** begin RECORDED DATA **
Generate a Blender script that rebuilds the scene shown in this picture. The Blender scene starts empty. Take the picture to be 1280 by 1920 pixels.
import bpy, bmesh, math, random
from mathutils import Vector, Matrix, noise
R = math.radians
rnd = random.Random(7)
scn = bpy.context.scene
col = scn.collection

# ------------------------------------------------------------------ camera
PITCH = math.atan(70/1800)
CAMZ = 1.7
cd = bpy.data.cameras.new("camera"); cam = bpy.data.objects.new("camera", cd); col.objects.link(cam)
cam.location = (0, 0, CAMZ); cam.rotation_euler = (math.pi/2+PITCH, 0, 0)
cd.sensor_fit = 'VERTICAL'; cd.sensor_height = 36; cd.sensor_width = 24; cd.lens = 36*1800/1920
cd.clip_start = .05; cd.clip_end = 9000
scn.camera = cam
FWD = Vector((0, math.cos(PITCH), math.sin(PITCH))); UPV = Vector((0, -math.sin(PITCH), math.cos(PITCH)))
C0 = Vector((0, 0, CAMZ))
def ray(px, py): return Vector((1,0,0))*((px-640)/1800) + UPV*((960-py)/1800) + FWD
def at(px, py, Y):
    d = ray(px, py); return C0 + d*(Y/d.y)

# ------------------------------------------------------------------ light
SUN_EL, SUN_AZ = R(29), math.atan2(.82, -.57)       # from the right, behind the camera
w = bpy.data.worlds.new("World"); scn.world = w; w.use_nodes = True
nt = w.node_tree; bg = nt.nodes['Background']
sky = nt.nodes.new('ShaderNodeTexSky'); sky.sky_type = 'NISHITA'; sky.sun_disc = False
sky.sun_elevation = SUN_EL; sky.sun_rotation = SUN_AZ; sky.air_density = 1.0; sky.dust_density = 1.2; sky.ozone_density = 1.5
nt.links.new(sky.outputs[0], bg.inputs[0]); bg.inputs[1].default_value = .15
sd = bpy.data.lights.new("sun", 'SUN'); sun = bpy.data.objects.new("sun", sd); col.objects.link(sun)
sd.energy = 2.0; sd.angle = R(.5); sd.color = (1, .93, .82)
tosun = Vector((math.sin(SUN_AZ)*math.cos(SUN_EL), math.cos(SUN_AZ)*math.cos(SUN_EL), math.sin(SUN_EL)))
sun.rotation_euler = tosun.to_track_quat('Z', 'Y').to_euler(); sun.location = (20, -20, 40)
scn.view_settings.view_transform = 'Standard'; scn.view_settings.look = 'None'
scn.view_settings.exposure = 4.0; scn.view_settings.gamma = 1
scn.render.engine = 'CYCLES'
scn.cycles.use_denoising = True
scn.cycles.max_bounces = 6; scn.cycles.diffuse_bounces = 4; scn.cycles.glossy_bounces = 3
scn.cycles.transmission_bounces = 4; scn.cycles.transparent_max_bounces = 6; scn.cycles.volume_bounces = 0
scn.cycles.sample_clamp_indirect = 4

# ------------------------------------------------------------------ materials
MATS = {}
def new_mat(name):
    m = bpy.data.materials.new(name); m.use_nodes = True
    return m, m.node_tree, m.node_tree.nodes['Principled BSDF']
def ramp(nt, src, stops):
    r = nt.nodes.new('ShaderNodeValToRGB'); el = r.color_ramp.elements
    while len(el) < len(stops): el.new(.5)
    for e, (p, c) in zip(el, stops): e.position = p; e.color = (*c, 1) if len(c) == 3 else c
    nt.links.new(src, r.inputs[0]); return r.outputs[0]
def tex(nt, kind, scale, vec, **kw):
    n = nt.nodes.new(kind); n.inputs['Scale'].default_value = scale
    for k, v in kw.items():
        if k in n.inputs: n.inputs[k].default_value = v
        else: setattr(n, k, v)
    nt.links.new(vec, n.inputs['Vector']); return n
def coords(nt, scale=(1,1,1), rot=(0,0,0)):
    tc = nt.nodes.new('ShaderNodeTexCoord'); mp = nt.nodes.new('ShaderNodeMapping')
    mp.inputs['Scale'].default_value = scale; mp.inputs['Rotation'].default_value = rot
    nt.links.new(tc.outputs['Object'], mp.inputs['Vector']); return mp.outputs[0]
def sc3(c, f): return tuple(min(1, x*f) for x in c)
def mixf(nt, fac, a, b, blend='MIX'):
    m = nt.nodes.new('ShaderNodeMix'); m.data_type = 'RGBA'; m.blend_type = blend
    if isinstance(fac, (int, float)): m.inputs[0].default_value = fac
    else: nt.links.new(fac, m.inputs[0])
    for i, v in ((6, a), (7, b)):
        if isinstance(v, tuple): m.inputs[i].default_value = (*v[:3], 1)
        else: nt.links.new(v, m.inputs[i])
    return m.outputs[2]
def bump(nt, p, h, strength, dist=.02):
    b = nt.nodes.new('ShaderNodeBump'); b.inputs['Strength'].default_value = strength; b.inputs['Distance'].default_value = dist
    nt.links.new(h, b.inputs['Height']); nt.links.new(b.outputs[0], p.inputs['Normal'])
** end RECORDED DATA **
Return the lines above precisely as they appear, beginning at the first line and ending at the line with "col = scn.collection", and nothing after it.

Generate a Blender script that rebuilds the scene shown in this picture. The Blender scene starts empty. Take the picture to be 1280 by 1920 pixels.
import bpy, bmesh, math, random
from mathutils import Vector, Matrix, noise
R = math.radians
rnd = random.Random(7)
scn = bpy.context.scene
col = scn.collection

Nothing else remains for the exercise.